伊坂幸太郎 24 | ||
夜の国のクーパー |
どこか不思議になつかしいような、誰もがまったく読んだことのない、そんな破格の小説をお届けします。と、本作の帯には書かれている。待望の伊坂幸太郎さんの待望の書き下ろし長編は、伊坂流の童話とでも言うべきだろうか。
ある小さな国が戦争に敗れ、乗り込んできた鉄国の兵士に占領された。その様子をぼんやりと眺める猫たち。ところが、国を治める冠人が、人々の目の前で射殺された…。一方、仙台から釣り船に乗った公務員の男性は、気づくと見知らぬ地で横たわっていた。胸にはトムという名の猫がいた。彼(?)はなぜか人間の言葉を話すのだった…。
名もなき小国に住む、猫同士は会話ができる。それが人間の言葉なのは突っ込まむまい。古今東西、動物が人間の言葉を話す漫画やアニメは数多い。しかし、猫と人間が会話するとなると…。何か前例はあったと思うが、小説でやろうとは普通考えない。

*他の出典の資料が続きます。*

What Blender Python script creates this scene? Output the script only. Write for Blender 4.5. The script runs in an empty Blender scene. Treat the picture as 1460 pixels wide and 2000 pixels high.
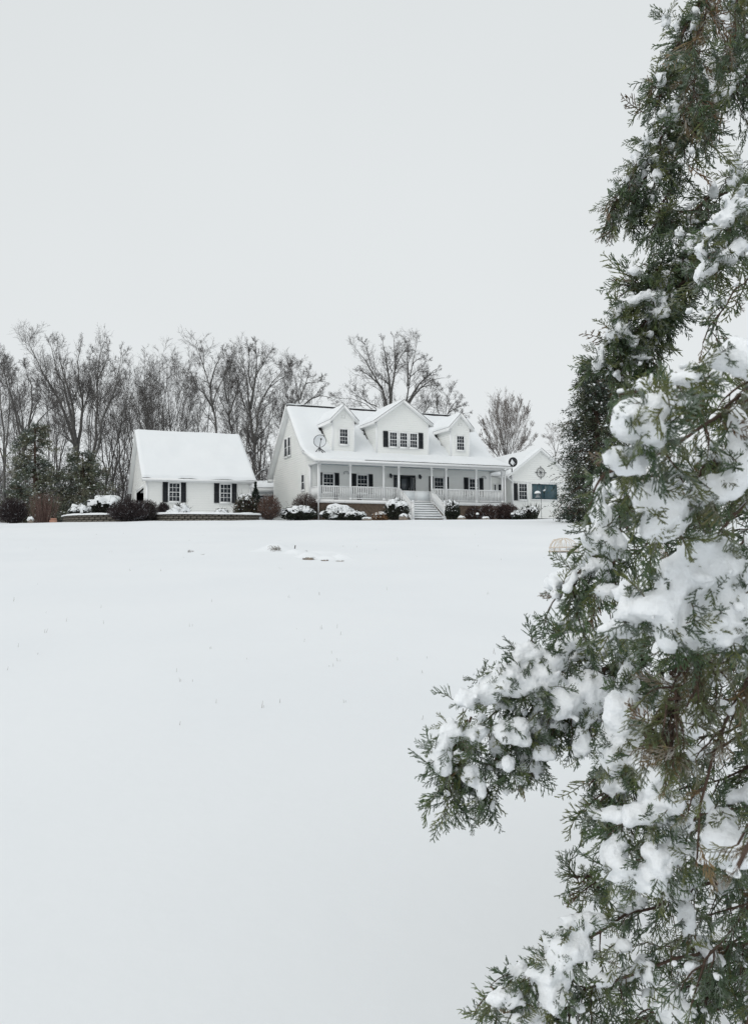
import bpy, math, random
import numpy as np
from mathutils import Vector, Matrix

# ------------------------------------------------------------------ camera, sky, sun, exposure
S = bpy.context.scene
C = S.collection
R = math.radians
F_PX, PITCH, ROLL = 1621.4, 0.0565, -0.0093            # photo pixels (1460 wide), radians
cam = bpy.data.cameras.new('camera')
cam_o = bpy.data.objects.new('camera', cam)
C.objects.link(cam_o)
S.camera = cam_o
cam.sensor_fit = 'HORIZONTAL'
cam.sensor_width = 36.0
cam.lens = F_PX / 1460 * 36
cam.clip_start, cam.clip_end = 0.05, 5000
FW = np.array([0, math.cos(PITCH), math.sin(PITCH)])
UP0 = np.array([0, -math.sin(PITCH), math.cos(PITCH)])
RT0 = np.array([1.0, 0, 0])
RT = RT0 * math.cos(ROLL) + UP0 * math.sin(ROLL)
UP = -RT0 * math.sin(ROLL) + UP0 * math.cos(ROLL)
cam_o.matrix_world = Matrix([[RT[i], UP[i], -FW[i], 0.0] for i in range(3)] + [[0, 0, 0, 1]])
cam.dof.use_dof = True
cam.dof.focus_distance = 5.0
cam.dof.aperture_fstop = 22.0

SUN_EL, SUN_AZ = R(42), R(222)
world = bpy.data.worlds.new('World')
S.world = world
world.use_nodes = True
wn, wl = world.node_tree.nodes, world.node_tree.links
wn.clear()
sky = wn.new('ShaderNodeTexSky')
sky.sky_type = 'NISHITA'
sky.sun_disc = False
sky.sun_elevation, sky.sun_rotation = SUN_EL, SUN_AZ
sky.dust_density = 6.0
hs = wn.new('ShaderNodeHueSaturation')
hs.inputs['Saturation'].default_value = 0.08
wl.new(sky.outputs[0], hs.inputs['Color'])
bg1 = wn.new('ShaderNodeBackground')
bg1.inputs['Strength'].default_value = 0.05
wl.new(hs.outputs[0], bg1.inputs['Color'])
# the cloud deck: an even pale grey, a touch brighter towards the horizon
tc = wn.new('ShaderNodeTexCoord')
sx = wn.new('ShaderNodeSeparateXYZ')
wl.new(tc.outputs['Generated'], sx.inputs[0])
rp = wn.new('ShaderNodeValToRGB')
rp.color_ramp.elements[0].position, rp.color_ramp.elements[0].color = 0.0, (0.80, 0.832, 0.846, 1)
rp.color_ramp.elements[1].position, rp.color_ramp.elements[1].color = 0.75, (0.715, 0.748, 0.760, 1)
wl.new(sx.outputs['Z'], rp.inputs[0])
cn = wn.new('ShaderNodeTexNoise')
cn.inputs['Scale'].default_value = 1.6
cn.inputs['Detail'].default_value = 4
wl.new(tc.outputs['Generated'], cn.inputs['Vector'])
cm = wn.new('ShaderNodeMapRange')
cm.inputs['To Min'].default_value, cm.inputs['To Max'].default_value = 0.94, 1.045
wl.new(cn.outputs[0], cm.inputs[0])
cx = wn.new('ShaderNodeMix')
cx.data_type = 'RGBA'
cx.blend_type = 'MULTIPLY'
cx.inputs[0].default_value = 1.0
wl.new(rp.outputs[0], cx.inputs[6])
wl.new(cm.outputs[0], cx.inputs[7])
bg2 = wn.new('ShaderNodeBackground')
bg2.inputs['Strength'].default_value = 1.0
wl.new(cx.outputs[2], bg2.inputs['Color'])
mx = wn.new('ShaderNodeMixShader')
mx.inputs[0].default_value = 0.94
wl.new(bg1.outputs[0], mx.inputs[1])
wl.new(bg2.outputs[0], mx.inputs[2])
wo = wn.new('ShaderNodeOutputWorld')
wl.new(mx.outputs[0], wo.inputs[0])

sun = bpy.data.lights.new('sun', 'SUN')
sun.energy, sun.angle, sun.color = 0.9, R(35), (1.0, 0.97, 0.93)
sun_o = bpy.data.objects.new('sun', sun)
C.objects.link(sun_o)
# light travels away from the sun direction (azimuth measured clockwise from +Y)
sd = Vector((math.sin(SUN_AZ) * math.cos(SUN_EL), math.cos(SUN_AZ) * math.cos(SUN_EL), math.sin(SUN_EL)))
sun_o.rotation_euler = sd.to_track_quat('Z', 'Y').to_euler()
sun_o.location = (0, 0, 30)

S.view_settings.view_transform = 'Standard'
S.view_settings.look = 'None'
S.view_settings.exposure = 0.07
S.view_settings.gamma = 1.0
S.view_settings.use_curve_mapping = False
S.render.engine = 'CYCLES'
S.cycles.use_denoising = True
S.cycles.denoising_prefilter = 'NONE'
S.cycles.max_bounces = 8

rng = np.random.default_rng(7)
random.seed(7)

# ------------------------------------------------------------------ helpers
def ray(px, py):
    return FW + RT * (px - 730) / F_PX - UP * (py - 1000) / F_PX

def at(px, py, Y):
    d = ray(px, py)
    return d * (Y / d[1])

GT = np.array([(-60, -5.6), (-20, -3.2), (0, -1.6), (20, .03), (38, 1.49), (44, 1.94), (48, 2.2), (52, 2.42), (57, 2.66), (62, 2.82),
               (80, 3.1), (130, 3.9), (300, 6), (1600, 16)], float)
def _hermite(x, T):
    X, Y = T[:, 0], T[:, 1]
    m = np.gradient(Y, X)
    i = np.clip(np.searchsorted(X, x) - 1, 0, len(X) - 2)
    h = X[i + 1] - X[i]
    t = np.clip((x - X[i]) / h, 0, 1)
    return ((2*t**3 - 3*t**2 + 1) * Y[i] + (t**3 - 2*t**2 + t) * h * m[i] + (-2*t**3 + 3*t**2) * Y[i+1] + (t**3 - t**2) * h * m[i+1])

def _hash(*k):
    h = np.zeros_like(k[0], dtype=np.uint32)
    for a, c in zip(k, (374761393, 668265263, 2147483647)):
        h = h + a.astype(np.int64).astype(np.uint32) * np.uint32(c)
    h = (h ^ (h >> np.uint32(13))) * np.uint32(1274126177)
    h = h ^ (h >> np.uint32(16))
    return (h & np.uint32(0xffff)).astype(float) / 65535.0

def noise2(x, y, seed=0):
    x = np.asarray(x, float) + seed * 17.3 + 1000
    y = np.asarray(y, float) + seed * 9.7 + 1000
    xi, yi = np.floor(x), np.floor(y)
    fx, fy = x - xi, y - yi
    fx, fy = fx*fx*(3 - 2*fx), fy*fy*(3 - 2*fy)
    a, b = _hash(xi, yi), _hash(xi + 1, yi)
    c, d = _hash(xi, yi + 1), _hash(xi + 1, yi + 1)
    return (a*(1-fx) + b*fx)*(1-fy) + (c*(1-fx) + d*fx)*fy

def noise3(p, scale, seed=0):
    p = np.asarray(p, float) * scale + seed * 13.1 + 1000
    i = np.floor(p)
    f = p - i
    f = f*f*(3 - 2*f)
    r = 0
    for dx in (0, 1):
        for dy in (0, 1):
            for dz in (0, 1):
                w = (f[..., 0] if dx else 1-f[..., 0]) * (f[..., 1] if dy else 1-f[..., 1]) * (f[..., 2] if dz else 1-f[..., 2])
                r = r + w * _hash(i[..., 0]+dx, i[..., 1]+dy, i[..., 2]+dz)
    return r

def gz(x, y):
    x, y = np.asarray(x, float), np.asarray(y, float)
    z = _hermite(y, GT) - 0.0034 * np.clip(x, -60, 60) * np.clip(y, 0, 60) / 50
    und = (noise2(x/7, y/9, 1) - .5) * .17 + (noise2(x/2.1, y/2.6, 2) - .5) * .07
    return z + und * np.clip(y / 8, 0.3, 1)

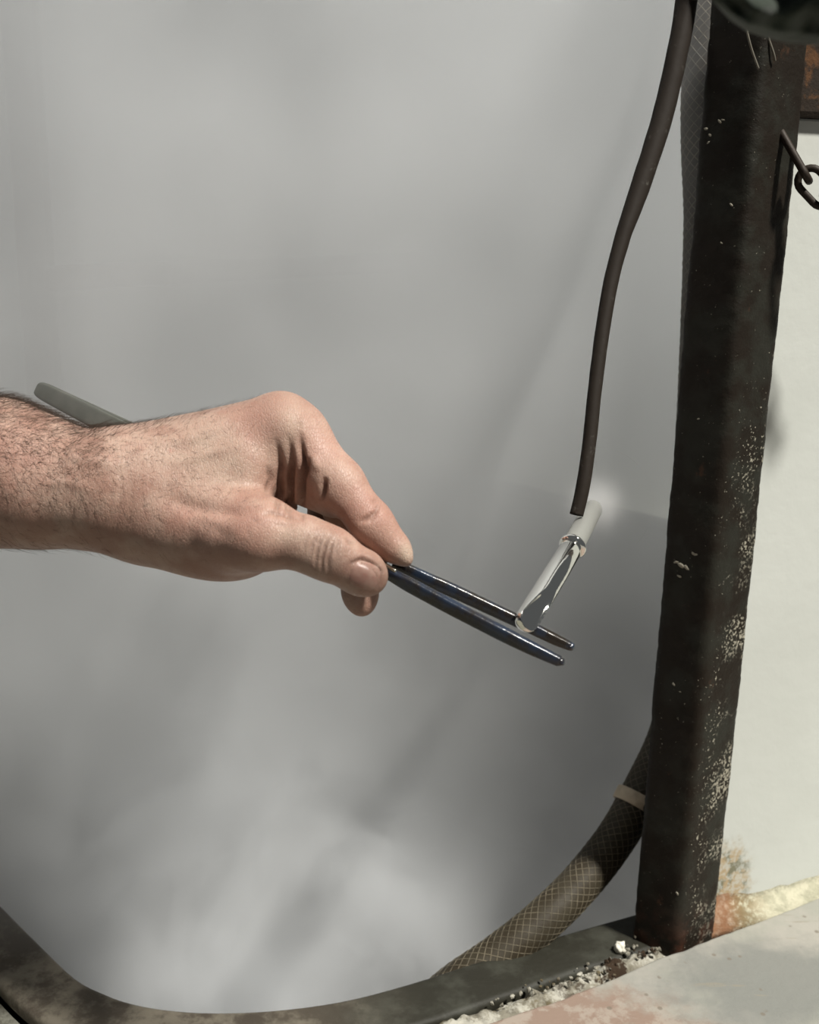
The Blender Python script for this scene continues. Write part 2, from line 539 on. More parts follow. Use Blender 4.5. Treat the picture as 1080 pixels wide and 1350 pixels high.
# ------------------------------------------------------------------ steel post
pL = T(831, 1236, Z_RIM).to_2d(); pM = T(892, 1262, Z_RIM).to_2d(); pR = T(944, 1233, Z_RIM).to_2d()
pB = pL + pR - pM + Vector((.002, .004))
corners = [pM, pR, pB, pL]
prof = []
for i in range(4):
    a, b, c = corners[i - 1], corners[i], corners[(i + 1) % 4]
    r = .005
    for q in range(5):
        t = q / 4
        p0 = b + (a - b).normalized() * r; p2 = b + (c - b).normalized() * r
        prof.append((1 - t) ** 2 * p0 + 2 * t * (1 - t) * b + t * t * p2)
    for q in range(1, 7):
        s = b + (c - b).normalized() * r; e = c + (b - c).normalized() * r
        prof.append(s.lerp(e, q / 7))
nz = 300; zt = 1.62; V = []; Fc = []; npf = len(prof)
pc = sum(corners, Vector((0, 0))) / 4
for i in range(nz + 1):
    z = Z_RIM - .012 + (zt - Z_RIM + .012) * i / nz
    for p in prof:
        d = (p - pc).normalized()
        q = Vector((p.x, p.y, z))
        k = .00045 * mnoise.noise(q * 130) + .00035 * mnoise.noise(q * 320) + .0006 * mnoise.noise(q * 22)
        V.append(Vector((p.x + d.x * k, p.y + d.y * k, z)))
for i in range(nz):
    for k in range(npf):
        k2 = (k + 1) % npf
        Fc.append((i * npf + k, i * npf + k2, (i + 1) * npf + k2, (i + 1) * npf + k))
Fc += [tuple(range(npf))[::-1], tuple(range(nz * npf, (nz + 1) * npf))]
post = mesh_obj('steel_post', V, Fc, M_POST, origin=(pc.x, pc.y, Z_RIM)); fix_normals(post)
tag(post, 'black painted rusty steel post standing at the tank corner beside the white panel', 'post')
# paint drips / splashes of dried plaster on the post's left face
bits = []
nl = Vector(((pL - pM).y, -(pL - pM).x)).normalized()
if nl.y > 0: nl = -nl
for (u0, v0, s) in [(898, 745, 1.6), (905, 748, 1.3), (892, 741, 1.0), (914, 729, 1.1), (918, 731, .9), (896, 760, .8), (889, 903, 1.0), (897, 912, .8), (893, 1178, .8),
                    (931, 170, .8), (936, 178, .7), (949, 160, .8), (953, 158, .6), (934, 188, .6), (964, 270, .7), (951, 320, .5), (921, 552, .6)]:
    d = RCAM @ Vector(((u0 - 540) / F_PX, -(v0 - 675) / F_PX, -1.0))
    t = (pM - CAM.to_2d()).dot(nl) / d.to_2d().dot(nl)
    p = CAM + d * t
    bm = bmesh.new(); bmesh.ops.create_icosphere(bm, subdivisions=2, radius=.0011 * s)
    rotm = Matrix.Rotation(random.uniform(-.9, .9), 3, 'Y')
    tl = (pL - pM).normalized()
    vs = []
    for vv in bm.verts:
        c = rotm @ Vector((vv.co.x * 1.5, vv.co.y, vv.co.z * .75))
        k = 1 + .5 * mnoise.noise(vv.co * 1500 + p * 90)
        w = Vector((tl.x, tl.y, 0)) * c.x * k + Vector((nl.x, nl.y, 0)) * c.y * .35 + Vector((0, 0, 1)) * c.z * k
        vs.append(p + w)
    bits.append((vs, [tuple(x.index for x in fc.verts) for fc in bm.faces])); bm.free()
v, f = merge(bits)
o = mesh_obj('paint_splash', v, f, mat_simple('dried_plaster', (.26, .24, .19), .9), post); tag(o, 'pale dried splashes', kind='stuff')

# ------------------------------------------------------------------ crusted mortar between rim and slab
cr_in = [(520, 1362), (560, 1347), (600, 1333), (640, 1318), (680, 1302), (720, 1288), (750, 1275), (780, 1262), (810, 1250), (832, 1243), (870, 1246)]
cr_out = [(600, 1380), (640, 1356), (670, 1345), (700, 1335), (735, 1322), (760, 1312), (785, 1302), (810, 1292), (840, 1280), (872, 1264), (900, 1256)]
ci = catmull([T(u, v, Z_RIM) for u, v in cr_in], 8); co = catmull([T(u, v, Z_RIM) for u, v in cr_out], 8)
V = []; Fc = []; nn = len(ci); mm = 26
for i in range(nn):
    for k in range(mm):
        t = k / (mm - 1)
        p = ci[i].lerp(co[i], t)
        w = math.sin(math.pi * min(1, max(0, t))) ** .5
        q = Vector((p.x, p.y, 0))
        h = mnoise.noise(q * 150) * .0036 + mnoise.noise(q * 380) * .0022 + mnoise.noise(q * 60) * .0045
        p = p + Vector((0, mnoise.noise(q * 140 + Vector((5, 5, 5))) * .0035 * (1 - w * .5), 0))
        z = Z_DECK - .002 + (.0145 + .003 * t + h) * w
        V.append(Vector((p.x, p.y, z)))
for i in range(nn - 1):
    for k in range(mm - 1):
        Fc.append((i * mm + k, i * mm + k + 1, (i + 1) * mm + k + 1, (i + 1) * mm + k))
base = len(V)
# close underneath so that the crust is a solid lump
V += [Vector((q.x, q.y, Z_DECK - .003)) for q in V[:base]]
for i in range(nn - 1):
    for k in range(mm - 1):
        Fc.append((base + i * mm + k, base + (i + 1) * mm + k, base + (i + 1) * mm + k + 1, base + i * mm + k + 1))
M_CRUST = mat_crust()
crust = mesh_obj('mortar_crust', V, Fc, M_CRUST, origin=(ci[nn // 2].x, ci[nn // 2].y, Z_DECK)); fix_normals(crust)
tag(crust, 'crumbly pale mortar crust between the dark tank rim and the slab', 'mortar')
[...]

本作は、小国で起きている出来事を猫のトムが男性に語るという形で進み、小国の様子と、トムと男性のやりとりが交互に描かれる。小国が鉄国に支配されようが、猫たちには関係ないはずだったが、知らんぷりしてはいられない事態に陥ったのだ。
猫たちに人間の会話はわかるが、人間たちは猫たちの会話がわからないのがミソ。鉄国の兵士が1人殺され、小国の人々が連行されていく。人間に伝える術を持たない猫たちに何ができる? 歴史的(?)対話を果たした相手にも協力を求める。もちろん人間だって策を巡らせようとするのだが、猫たちの決死の覚悟こそ本作の読みどころ。
絶体絶命と思いきや、明かされた真相に一瞬呆然。タイトルにある「クーパー」とは何かにも関係してくる。正直ミステリーにはありがちで、予想を大きく裏切るほどではなかったかなあ。ところが、最後の最後に本当の驚きが仕掛けられていたのである。わははははは、どこか不思議になつかしいような、というよりあれじゃないかあれ。
本作全体のテイストは、デビュー作『オーデュボンの祈り』に近い。そういう意味で、確かになつかしい作品である。これを模索を経ての原点回帰と見るか、挑戦を捨てていないと見るか。いずれにしても、伊坂幸太郎にしか書けない作品だ。